The Expo-versus-bare debate is mostly settled by modern Expo: with development builds and config plugins you keep almost all of Expo's tooling while still using arbitrary native code. The real question is who owns the native projects and how much custom native work the product needs.
Key takeaways
- Choose based on native requirements, release ownership, and team experience.
- Expo development builds support many products without giving up native code.
- Prefer the simplest workflow that still supports the app's long-term platform needs.
What actually differs now
A managed Expo project keeps the native ios and android directories generated, configured through app config and config plugins. A bare project commits those directories and you edit them directly. Development builds bridge the gap: you can add any native dependency to a managed project and still use Expo Go-style fast iteration through a custom dev client.
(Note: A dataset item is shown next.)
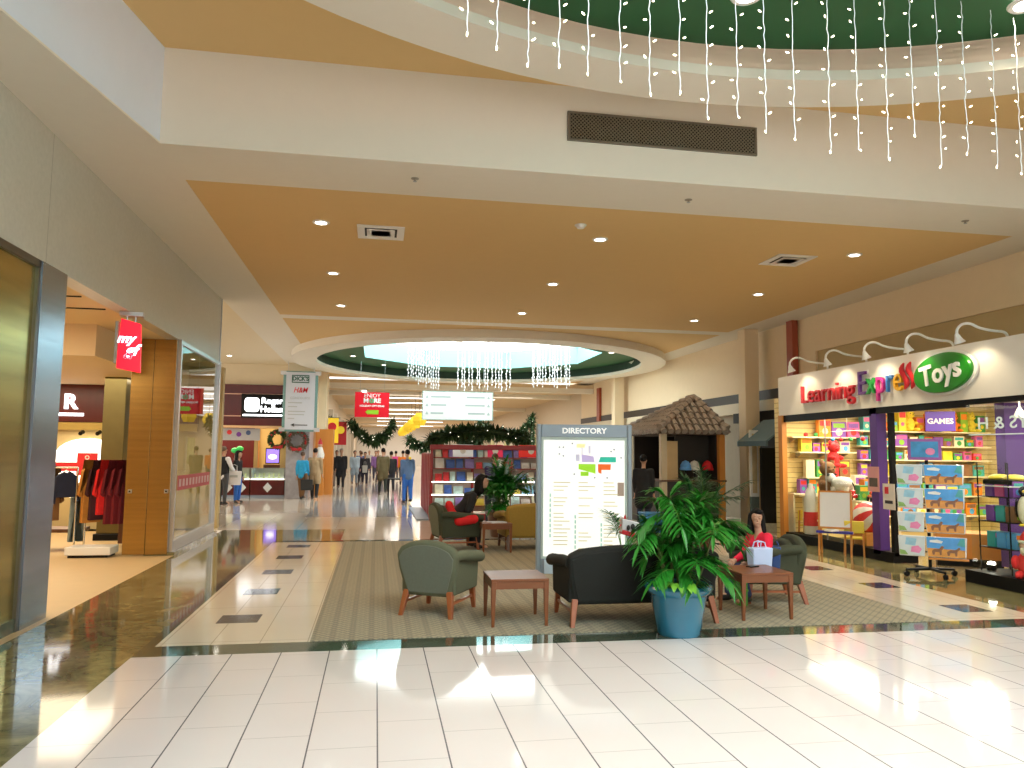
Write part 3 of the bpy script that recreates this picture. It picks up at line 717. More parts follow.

Because of this, "managed" no longer means "no native code." Most teams should start managed and only prebuild/eject to bare when a dependency genuinely cannot be expressed through a config plugin.
How to decide
Stay managed when you want EAS Build, OTA updates, and a small native maintenance surface, and when your native needs are covered by existing libraries and plugins. Go bare when you maintain a large custom native module, integrate an SDK with manual native setup, or need full control of the Gradle and Xcode build pipelines.
Whichever you pick, document the release process and keep the native configuration reproducible so a new engineer can build the app on day one.